> _DATASET RECORDS_:
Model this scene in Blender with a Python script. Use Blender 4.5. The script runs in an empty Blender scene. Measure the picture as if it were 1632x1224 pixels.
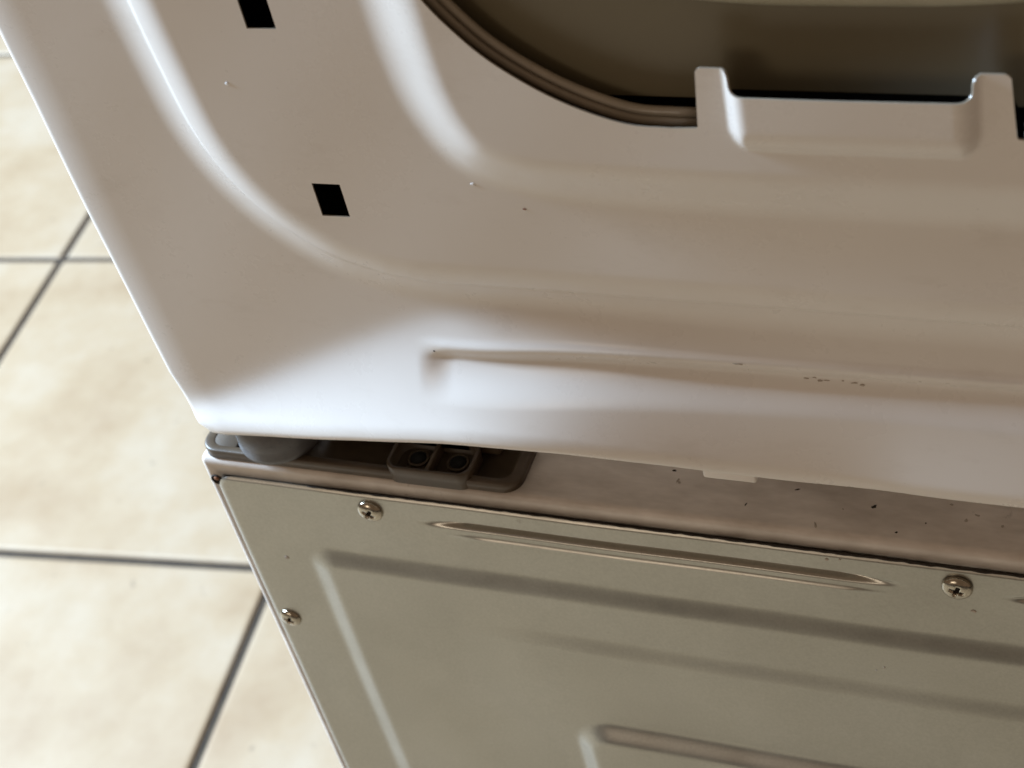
import bpy, bmesh, math, random
import numpy as np
from mathutils import Matrix, Vector

random.seed(7)
rng = np.random.default_rng(7)
sc = bpy.context.scene
col = sc.collection

ZT = 0.90                      # height of the back panel's top edge above the floor

# ------------------------------------------------------------------ camera
cam_d = bpy.data.cameras.new('camera')
cam = bpy.data.objects.new('camera', cam_d); col.objects.link(cam); sc.camera = cam
Rm = ((0.92738312, 0.08947692, -0.36325532),
      (0.32065739, -0.69028738, 0.64860017),
      (-0.19271582, -0.71798135, -0.6688523))
m = Matrix([[Rm[i][0], -Rm[i][1], -Rm[i][2]] for i in range(3)]).to_4x4()
m.translation = Vector((0.3511, -0.3714, 0.4486 + ZT))
cam.matrix_world = m
cam_d.sensor_width = 36.0
cam_d.lens = 36.0 * 2728.7 / 1632.0
cam_d.clip_start = 0.02; cam_d.clip_end = 100.0
cam_d.dof.use_dof = True
cam_d.dof.focus_distance = 0.565
cam_d.dof.aperture_fstop = 18.0

# ------------------------------------------------------------------ light
w = bpy.data.worlds.new('World'); sc.world = w; w.use_nodes = True
bg = w.node_tree.nodes['Background']
bg.inputs[0].default_value = (1.0, 0.70, 0.47, 1); bg.inputs[1].default_value = 0.19

def area_light(name, loc, aim, sx, sy, power, color):
    l = bpy.data.lights.new(name, 'AREA'); l.shape = 'RECTANGLE'; l.size = sx; l.size_y = sy
    l.energy = power; l.color = color
    o = bpy.data.objects.new(name, l); col.objects.link(o); o.location = loc
    o.rotation_euler = (Vector(aim) - Vector(loc)).to_track_quat('-Z', 'Y').to_euler()
    return o
area_light('window_light', (-3.6, 0.17, 2.95), (0.0, 0.1, 0.75), 1.1, 1.5, 740.0, (0.60, 0.79, 1.0))

area_light('fill_light', (-0.9, -2.9, 1.75), (0.2, 0.0, 0.9), 1.0, 0.8, 9.0, (1.0, 0.86, 0.70))  # added fill lamp without a known source, lifts the flats and pressed steps
sc.view_settings.view_transform = 'Standard'; sc.view_settings.look = 'None'
sc.view_settings.exposure = 0.10; sc.view_settings.gamma = 1.0
sc.view_settings.use_curve_mapping = False
sc.render.engine = 'CYCLES'
sc.cycles.max_bounces = 8

# ------------------------------------------------------------------ material helpers
class N:
    def __init__(self, name):
        self.m = bpy.data.materials.new(name); self.m.use_nodes = True
        self.t = self.m.node_tree; self.p = self.t.nodes['Principled BSDF']
    def add(self, typ, **kw):
        n = self.t.nodes.new(typ)
        for k, v in kw.items(): setattr(n, k, v)
        return n
    def link(self, a, b): self.t.links.new(a, b)
    def coords(self):
        return self.add('ShaderNodeTexCoord').outputs['Object']
    def noise(self, scale, detail=4, rough=0.6, vec=None, stretch=None):
        n = self.add('ShaderNodeTexNoise'); n.inputs['Scale'].default_value = scale
        n.inputs['Detail'].default_value = detail; n.inputs['Roughness'].default_value = rough
        v = vec or self.coords()
        if stretch:
            mp = self.add('ShaderNodeMapping'); mp.inputs['Scale'].default_value = stretch
            self.link(v, mp.inputs[0]); v = mp.outputs[0]
        self.link(v, n.inputs['Vector']); return n.outputs['Fac']
    def ramp(self, fac, stops):
        r = self.add('ShaderNodeValToRGB')
        el = r.color_ramp.elements
        while len(el) < len(stops): el.new(0.5)
        for e, (p, c) in zip(el, stops):
            e.position = p; e.color = (*c, 1) if len(c) == 3 else c
        self.link(fac, r.inputs[0]); return r.outputs[0]
    def mix(self, fac, a, b, mode='MIX'):
        n = self.add('ShaderNodeMix', data_type='RGBA', blend_type=mode)
        for s, v in ((n.inputs[0], fac), (n.inputs[6], a), (n.inputs[7], b)):
            if isinstance(v, (int, float)): s.default_value = v
            elif isinstance(v, tuple): s.default_value = (*v, 1)
            else: self.link(v, s)
        return n.outputs[2]
    def bump(self, h, strength, dist):
        b = self.add('ShaderNodeBump'); b.inputs['Strength'].default_value = strength
        b.inputs['Distance'].default_value = dist
        self.link(h, b.inputs['Height']); self.link(b.outputs[0], self.p.inputs['Normal'])
    def set(self, **kw):
        for k, v in kw.items():
            k = k.replace('_', ' ')
            s = self.p.inputs[k]
            if isinstance(v, (int, float)): s.default_value = v
            elif isinstance(v, tuple): s.default_value = (*v, 1)
            else: self.link(v, s)
        return self

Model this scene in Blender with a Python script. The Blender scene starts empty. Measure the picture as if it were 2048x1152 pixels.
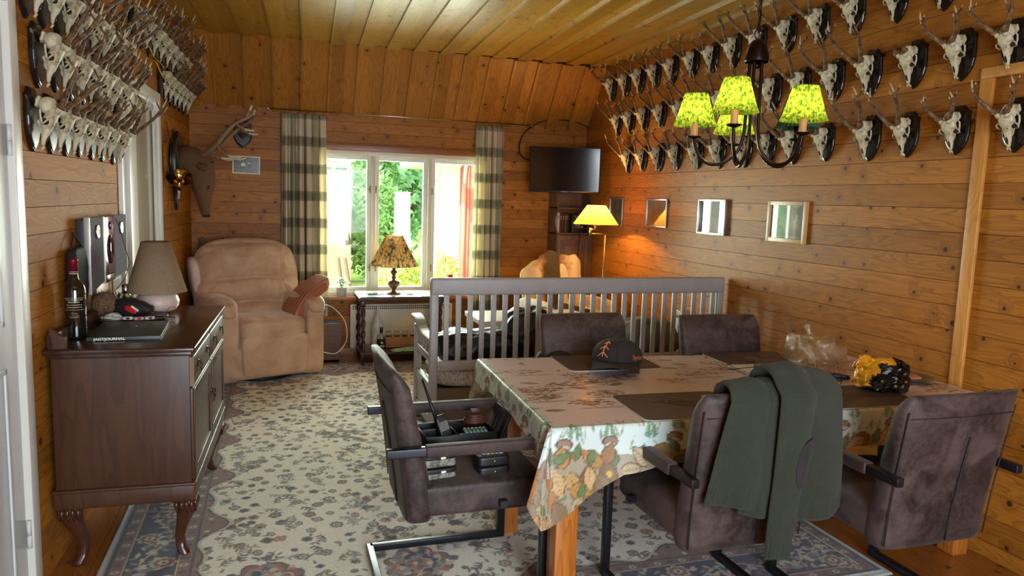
import bpy, bmesh, math, random
import numpy as np
from mathutils import Vector, Matrix, Euler, noise as mnoise
R = math.radians
PI = math.pi
sc = bpy.context.scene
COL = sc.collection
# ------------------------------------------------------------------ camera
F_PX, YAW, PIT, ROL = 1450.0, R(18.2), R(6.92), R(1.85)
CAM = Vector((0, 0, 1.6))
_cy, _sy, _cp, _sp = math.cos(YAW), math.sin(YAW), math.cos(PIT), math.sin(PIT)
_f = Vector((_sy * _cp, _cy * _cp, -_sp)); _r = Vector((_cy, -_sy, 0)); _u = _r.cross(_f)
_r2 = math.cos(ROL) * _r + math.sin(ROL) * _u
_u2 = -math.sin(ROL) * _r + math.cos(ROL) * _u
cd = bpy.data.cameras.new('camera'); cam = bpy.data.objects.new('camera', cd); COL.objects.link(cam)
cam.matrix_world = Matrix(((_r2.x, _u2.x, -_f.x, CAM.x), (_r2.y, _u2.y, -_f.y, CAM.y), (_r2.z, _u2.z, -_f.z, CAM.z), (0, 0, 0, 1)))
cd.sensor_width = 36; cd.lens = F_PX / 2048 * 36; cd.clip_start = 0.05; cd.clip_end = 200
sc.camera = cam
# ------------------------------------------------------------------ world and light
sc.view_settings.view_transform = 'Standard'; sc.view_settings.look = 'None'
sc.view_settings.gamma = 1; sc.view_settings.use_curve_mapping = False
sc.view_settings.exposure = 0.4
wd = bpy.data.worlds.new('sky'); sc.world = wd; wd.use_nodes = True
wn = wd.node_tree.nodes; wl = wd.node_tree.links
bg = wn['Background']
sky = wn.new('ShaderNodeTexSky'); sky.sky_type = 'HOSEK_WILKIE'; sky.turbidity = 6
sky.sun_direction = Vector((-0.5, 0.1, 0.8)).normalized()
wmix = wn.new('ShaderNodeMixRGB'); wmix.inputs[0].default_value = 0.75; wmix.inputs[2].default_value = (0.9, 0.95, 1.0, 1)
wl.new(sky.outputs[0], wmix.inputs[1]); wl.new(wmix.outputs[0], bg.inputs[0]); bg.inputs[1].default_value = 6.5
def light(name, kind, loc, energy, color=(1, 1, 1), rot=None, **kw):
    d = bpy.data.lights.new(name, kind); d.energy = energy; d.color = color
    for k, v in kw.items(): setattr(d, k, v)
    o = bpy.data.objects.new(name, d); COL.objects.link(o); o.location = loc
    if rot: o.rotation_euler = rot
    return o
light('sun', 'SUN', (0, 20, 10), 16.0, (1, .95, .86), rot=Vector((0.75, 0.25, -0.62)).to_track_quat('-Z', 'Y').to_euler(), angle=R(2))
# daylight entering by the big window and glass door behind the photographer, and by the far window
light('window_daylight', 'AREA', (0.75, -1.50, 1.35), 88, (.76, .88, 1.0), rot=(R(64), 0, R(0)), shape='RECTANGLE', size=1.7, size_y=1.7)
light('far_window_daylight', 'AREA', (1.2, 7.62, 1.35), 150, (.92, 1.0, .90), rot=(R(-90), 0, 0), shape='RECTANGLE', size=1.6, size_y=1.3)

# ------------------------------------------------------------------ mesh tools
class MB:
    """collects shapes; build() links them as one mesh object"""
    def __init__(s): s.v = []; s.f = []; s.m = []; s.s = []
    def add(s, vs, fs, m=0, sm=True):
        b = len(s.v); s.v += [tuple(v) for v in vs]
        for f in fs: s.f.append(tuple(i + b for i in f)); s.m.append(m); s.s.append(sm)
        return s
    def box(s, c, d, m=0, rz=0, rot=None, bev=0.0):
        x, y, z = d[0] / 2, d[1] / 2, d[2] / 2
        if bev > 0:
            b = min(bev, x * .9, y * .9, z * .9); vs = []; fs = []
            bm = bmesh.new(); bmesh.ops.create_cube(bm, size=1)
            for v in bm.verts: v.co = Vector((v.co.x * 2 * x, v.co.y * 2 * y, v.co.z * 2 * z))
            bmesh.ops.bevel(bm, geom=bm.edges[:], offset=b, segments=2, affect='EDGES', profile=.6)
            bm.verts.index_update(); vs = [v.co.copy() for v in bm.verts]; fs = [[v.index for v in f.verts] for f in bm.faces]; bm.free()
            sm = True
        else:
            vs = [Vector((a * x, b_ * y, c_ * z)) for a in (-1, 1) for b_ in (-1, 1) for c_ in (-1, 1)]
            fs = [(0, 1, 3, 2), (4, 6, 7, 5), (0, 4, 5, 1), (2, 3, 7, 6), (0, 2, 6, 4), (1, 5, 7, 3)]; sm = False
        M_ = rot.to_matrix() if isinstance(rot, Euler) else (rot if rot is not None else Matrix.Rotation(rz, 3, 'Z'))
        c = Vector(c); return s.add([M_ @ v + c for v in vs], fs, m, sm)
    def bb(s, x0, x1, y0, y1, z0, z1, m=0, bev=0.0):
        return s.box(((x0 + x1) / 2, (y0 + y1) / 2, (z0 + z1) / 2), (x1 - x0, y1 - y0, z1 - z0), m, bev=bev)
    def tube(s, path, rad, n=10, m=0, cap=True, sx=1.0, closed=False, up=None):
        path = [Vector(p) for p in path]; N = len(path)
        if not hasattr(rad, '__len__'): rad = [rad] * N
        vs = []; fs = []; prev = None
        for i, p in enumerate(path):
            if closed: t = path[(i + 1) % N] - path[i - 1]
            else: t = path[min(i + 1, N - 1)] - path[max(i - 1, 0)]
            if t.length < 1e-9: t = Vector((0, 0, 1))
            t.normalize()
            if prev is None:
                a = Vector(up) if up else (Vector((0, 0, 1)) if abs(t.z) < .9 else Vector((1, 0, 0)))
                u = t.cross(a).normalized()
            else:
                u = prev - t * prev.dot(t)
                if u.length < 1e-6: u = t.orthogonal()
                u.normalize()
            prev = u; w = t.cross(u)
            for k in range(n):
                a = 2 * PI * k / n
                vs.append(p + (u * math.cos(a) * sx + w * math.sin(a)) * rad[i])
        L = N if closed else N - 1
        for i in range(L):
            j = (i + 1) % N
            for k in range(n):
                fs.append((i * n + k, i * n + (k + 1) % n, j * n + (k + 1) % n, j * n + k))
        if cap and not closed:
            fs.append(tuple(range(n - 1, -1, -1))); fs.append(tuple((N - 1) * n + k for k in range(n)))
        return s.add(vs, fs, m)
    def cyl(s, p0, p1, r0, r1=None, n=20, m=0): return s.tube([p0, p1], [r0, r0 if r1 is None else r1], n, m)
    def lathe(s, prof, n=32, c=(0, 0, 0), m=0, cap=True, fn=None, M_=None):
        vs = []; fs = []; c = Vector(c)
        for i, (r, z) in enumerate(prof):
            for k in range(n):
                a = 2 * PI * k / n; rr = r
                if fn: rr = fn(r, z, a, i)
                v = Vector((rr * math.cos(a), rr * math.sin(a), z))
                if M_ is not None: v = M_ @ v
                vs.append(v + c)
        for i in range(len(prof) - 1):
            for k in range(n):
                fs.append((i * n + k, i * n + (k + 1) % n, (i + 1) * n + (k + 1) % n, (i + 1) * n + k))
        if cap:
            if prof[0][0] > 1e-5: fs.append(tuple(range(n - 1, -1, -1)))
            if prof[-1][0] > 1e-5: fs.append(tuple((len(prof) - 1) * n + k for k in range(n)))
        return s.add(vs, fs, m)
    def loft(s, secs, m=0, cap=True, sm=True):
        n = len(secs[0]); vs = [p for sec in secs for p in sec]; fs = []
        for i in range(len(secs) - 1):
            for k in range(n): fs.append((i * n + k, i * n + (k + 1) % n, (i + 1) * n + (k + 1) % n, (i + 1) * n + k))
        if cap: fs.append(tuple(range(n - 1, -1, -1))); fs.append(tuple((len(secs) - 1) * n + k for k in range(n)))
        return s.add(vs, fs, m, sm)
    def prism(s, pts, ax, o0, o1, m=0, sm=False):
        """pts 2-D outline; extruded along ax from o0 to o1"""
        def P3(a, b, o): return {'x': (o, a, b), 'y': (a, o, b), 'z': (a, b, o)}[ax]
        n = len(pts); vs = [P3(a, b, o0) for a, b in pts] + [P3(a, b, o1) for a, b in pts]
        fs = [tuple(range(n)), tuple(range(2 * n - 1, n - 1, -1))] + [(k, (k + 1) % n, n + (k + 1) % n, n + k) for k in range(n)]
        return s.add(vs, fs, m, sm)
    def sup(s, c, d, k=5.0, n=12, m=0, rot=None, fn=None, kz=None):
        """rounded-box cushion: cube points pulled onto a superellipsoid"""
        idx = {}; vs = []; fs = []
        def vid(i, j, l):
            key = (i, j, l)
            if key not in idx:
                p = [2 * t / n - 1 for t in key]; p = [math.sin(q * PI / 2) * .35 + q * .65 for q in p]
                nn = sum(abs(q) ** k for q in p) ** (1 / k)
                p = [q / nn for q in p]
                v = Vector((p[0] * d[0] / 2, p[1] * d[1] / 2, p[2] * d[2] / 2))
                if fn: v = fn(v)
                idx[key] = len(vs); vs.append(v)
            return idx[key]
        for a in range(n):
            for b in range(n):
                fs.append((vid(a, b, 0), vid(a, b + 1, 0), vid(a + 1, b + 1, 0), vid(a + 1, b, 0)))
                fs.append((vid(a, b, n), vid(a + 1, b, n), vid(a + 1, b + 1, n), vid(a, b + 1, n)))
                fs.append((vid(a, 0, b), vid(a + 1, 0, b), vid(a + 1, 0, b + 1), vid(a, 0, b + 1)))
                fs.append((vid(a, n, b), vid(a, n, b + 1), vid(a + 1, n, b + 1), vid(a + 1, n, b)))
                fs.append((vid(0, a, b), vid(0, a, b + 1), vid(0, a + 1, b + 1), vid(0, a + 1, b)))
                fs.append((vid(n, a, b), vid(n, a + 1, b), vid(n, a + 1, b + 1), vid(n, a, b + 1)))
        M_ = rot.to_matrix() if isinstance(rot, Euler) else (rot if rot is not None else Matrix.Identity(3))
        c = Vector(c); return s.add([M_ @ v + c for v in vs], fs, m, True)
    def ell(s, c, d, n=10, m=0, rot=None, fn=None): return s.sup(c, d, 2.0, n, m, rot, fn)
    def grid(s, nu, nv, fn, m=0, sm=True, thick=0.0):
        vs = [Vector(fn(i / nu, j / nv)) for j in range(nv + 1) for i in range(nu + 1)]
        w = nu + 1; fs = [(j * w + i, j * w + i + 1, (j + 1) * w + i + 1, (j + 1) * w + i) for j in range(nv) for i in range(nu)]
        return s.add(vs, fs, m, sm)
    def build(s, name, mats, parent=None, loc=None, rot=None, mod=None, recalc=True, auto=None, link=True):
        me = bpy.data.meshes.new(name); me.from_pydata(s.v, [], s.f)
        if not isinstance(mats, (list, tuple)): mats = [mats]
        for mt in mats: me.materials.append(mt)
        me.polygons.foreach_set('material_index', s.m); me.polygons.foreach_set('use_smooth', s.s); me.update()
        if recalc:
            bm = bmesh.new(); bm.from_mesh(me); bmesh.ops.recalc_face_normals(bm, faces=bm.faces[:]); bm.to_mesh(me); bm.free()
        o = bpy.data.objects.new(name, me)
        if link: COL.objects.link(o)
        if parent is not None: o.parent = parent
        if loc is not None: o.location = loc
        if rot is not None: o.rotation_euler = rot
        if auto:
            try: me.set_sharp_from_angle(angle=R(auto))
            except Exception: pass
        if mod:
            for k, a in mod.items():
                if k == 'sub': q = o.modifiers.new('s', 'SUBSURF'); q.levels = a; q.render_levels = a
                if k == 'bev': q = o.modifiers.new('b', 'BEVEL'); q.width = a; q.segments = 2; q.limit_method = 'ANGLE'
                if k == 'solid': q = o.modifiers.new('t', 'SOLIDIFY'); q.thickness = a; q.offset = 0
        return o
def thing(name, label, cat, loc=(0, 0, 0), rz=0, group=None, rot=None):
    o = bpy.data.objects.new(name, None); COL.objects.link(o); o.empty_display_size = .1
    o.location = loc; o.rotation_euler = rot if rot is not None else (0, 0, rz)
    o['label'] = label; o['category'] = cat
    if group: o['group'] = group
    return o
def tag(o, label, cat, group=None):
    o['label'] = label; o['category'] = cat
    if group: o['group'] = group
    return o
def struct(o): o['kind'] = 'structure'; return o
def lab(o, l): o['label'] = l; return o
def hsh(*a): return random.Random(repr(a)).random()

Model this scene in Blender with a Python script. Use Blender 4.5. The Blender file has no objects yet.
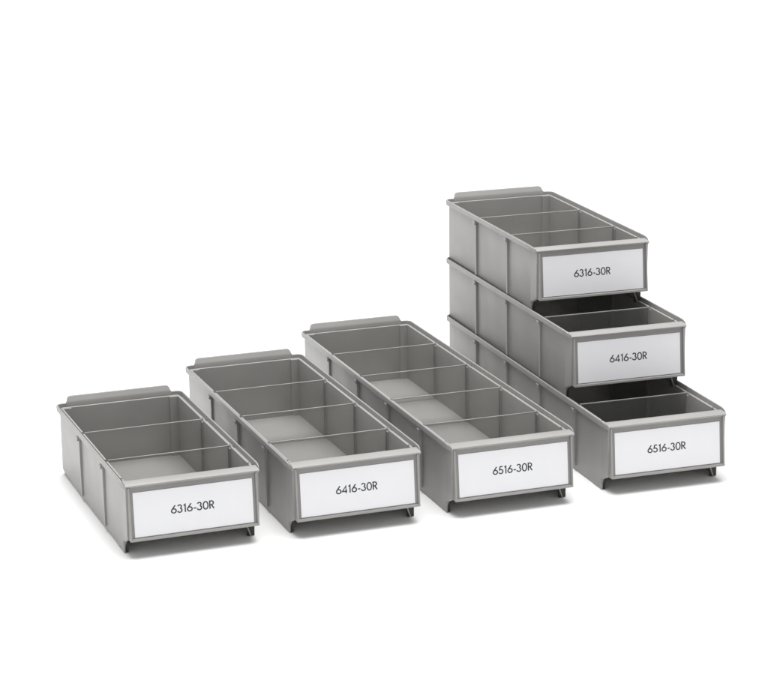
import bpy, bmesh, math
from mathutils import Vector

scene = bpy.context.scene
COL = scene.collection
MM = 0.001

# ------------------------------------------------------------------ materials
def new_mat(name):
    m = bpy.data.materials.new(name)
    m.use_nodes = True
    nt = m.node_tree
    return m, nt, nt.nodes['Principled BSDF']

def plastic(name, col, rough=0.42, grain=0.06):
    m, nt, b = new_mat(name)
    N, L = nt.nodes, nt.links
    tc = N.new('ShaderNodeTexCoord')
    n1 = N.new('ShaderNodeTexNoise'); n1.inputs['Scale'].default_value = 14; n1.inputs['Detail'].default_value = 4
    L.new(tc.outputs['Object'], n1.inputs['Vector'])
    ramp = N.new('ShaderNodeValToRGB')
    ramp.color_ramp.elements[0].position = 0.3; ramp.color_ramp.elements[1].position = 0.7
    lo = [c * (1 - grain) for c in col]; hi = [c * (1 + grain) for c in col]
    ramp.color_ramp.elements[0].color = (*lo, 1); ramp.color_ramp.elements[1].color = (*hi, 1)
    L.new(n1.outputs['Fac'], ramp.inputs['Fac'])
    L.new(ramp.outputs['Color'], b.inputs['Base Color'])
    n2 = N.new('ShaderNodeTexNoise'); n2.inputs['Scale'].default_value = 40; n2.inputs['Detail'].default_value = 5
    L.new(tc.outputs['Object'], n2.inputs['Vector'])
    mr = N.new('ShaderNodeMapRange'); mr.inputs['To Min'].default_value = rough - 0.06; mr.inputs['To Max'].default_value = rough + 0.08
    L.new(n2.outputs['Fac'], mr.inputs['Value']); L.new(mr.outputs['Result'], b.inputs['Roughness'])
    n3 = N.new('ShaderNodeTexNoise'); n3.inputs['Scale'].default_value = 900; n3.inputs['Detail'].default_value = 2
    L.new(tc.outputs['Object'], n3.inputs['Vector'])
    bp = N.new('ShaderNodeBump'); bp.inputs['Strength'].default_value = 0.12; bp.inputs['Distance'].default_value = 0.0003
    L.new(n3.outputs['Fac'], bp.inputs['Height']); L.new(bp.outputs['Normal'], b.inputs['Normal'])
    b.inputs['Specular IOR Level'].default_value = 0.4
    return m

GREY = plastic('grey_plastic', (0.295, 0.291, 0.281))
FOOT_SHADE = plastic('foot_painted_shade', (0.035, 0.035, 0.036), 0.6)  # near-black base colour paints in the shade on the foot fronts
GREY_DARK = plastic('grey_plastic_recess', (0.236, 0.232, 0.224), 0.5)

def paper():
    m, nt, b = new_mat('white_card')
    N, L = nt.nodes, nt.links
    tc = N.new('ShaderNodeTexCoord')
    n = N.new('ShaderNodeTexNoise'); n.inputs['Scale'].default_value = 60; n.inputs['Detail'].default_value = 6
    L.new(tc.outputs['Object'], n.inputs['Vector'])
    r = N.new('ShaderNodeValToRGB')
    r.color_ramp.elements[0].color = (0.72, 0.72, 0.74, 1); r.color_ramp.elements[1].color = (0.745, 0.745, 0.765, 1)
    L.new(n.outputs['Fac'], r.inputs['Fac']); L.new(r.outputs['Color'], b.inputs['Base Color'])
    b.inputs['Roughness'].default_value = 0.50
    b.inputs['Specular IOR Level'].default_value = 0.25
    return m
CARD = paper()

def ink():
    m, nt, b = new_mat('black_ink')
    N, L = nt.nodes, nt.links
    n = N.new('ShaderNodeTexNoise'); n.inputs['Scale'].default_value = 400
    r = N.new('ShaderNodeValToRGB')
    r.color_ramp.elements[0].color = (0.020, 0.020, 0.024, 1); r.color_ramp.elements[1].color = (0.035, 0.035, 0.04, 1)
    L.new(n.outputs['Fac'], r.inputs['Fac']); L.new(r.outputs['Color'], b.inputs['Base Color'])
    b.inputs['Roughness'].default_value = 0.6
    return m
INK = ink()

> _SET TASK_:
Copy out each line of the material that holds the word "plastic".

> _EXPECTED ANSWER_:
def plastic(name, col, rough=0.42, grain=0.06):
GREY = plastic('grey_plastic', (0.295, 0.291, 0.281))
FOOT_SHADE = plastic('foot_painted_shade', (0.035, 0.035, 0.036), 0.6)  # near-black base colour paints in the shade on the foot fronts
GREY_DARK = plastic('grey_plastic_recess', (0.236, 0.232, 0.224), 0.5)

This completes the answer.